BUENOS AIRES, Oct 13 (Reuters) - Argentina's wheat harvest this year will likely come in at 16 million tonnes, a senior analyst at the Rosario grains exchange told Reuters on Thursday, a 500,000-tonne cut from the entity's previous forecast as drought and low temperatures hit the crop.

Argentina is a major exporter of wheat and its role in global markets has come into greater focus amid a worldwide supply crunch linked to Russia's invasion of Ukraine. Both countries are major wheat producers.

The latest wheat crop forecast for the 2022/23 harvesting season would mark Argentina's lowest in seven years as the result of months of scarce rainfall plus additional damage from a recent late season freeze, according to Rosario exchange analyst Cristian Russo.
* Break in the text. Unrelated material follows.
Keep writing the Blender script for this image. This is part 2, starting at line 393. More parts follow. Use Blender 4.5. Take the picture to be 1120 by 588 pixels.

Last year, the wheat crop reached a record 23 million tonnes.

Argentina is also the world's top exporter of processed soy oil and meal and the No. 3 for corn. Its grains exports are the main source of revenue for the cash-strapped government struggling to contain surging inflation seen hitting 100% by the end of this year.

Reuters reported on Wednesday that government officials will meet with wheat millers and exporters later on Thursday to discuss worries over the wheat crop and potential shortages for the domestic market.

The country's producers have already formally declared overseas sales of 2022/23 wheat of 8.85 million tonnes, official data show. There is an existing export cap of 10 million tonnes for the season's wheat harvest.

Used largely to make bread and pasta, domestic wheat consumption from the 2021/22 harvest totaled 7.6 million tonnes, government data show.

Nearly all of the 2022/23 crop is harvested in November through January, and ahead of those crucial months, near-term weather forecasts are not encouraging.

No significant rainfall is expected next week in the country's main wheat-producing areas, as well as adjacent farmland in Uruguay, according to a report issued Thursday by the Buenos Aires grains exchange.

Most of the Argentine Pampas region and wheat plantings in Uruguay are both expected to be mostly dry, with rainfall of less than 10 mm (0.39 inch) expected, the exchange noted in its report. It added that strong winds will likely cause higher than normal temperatures.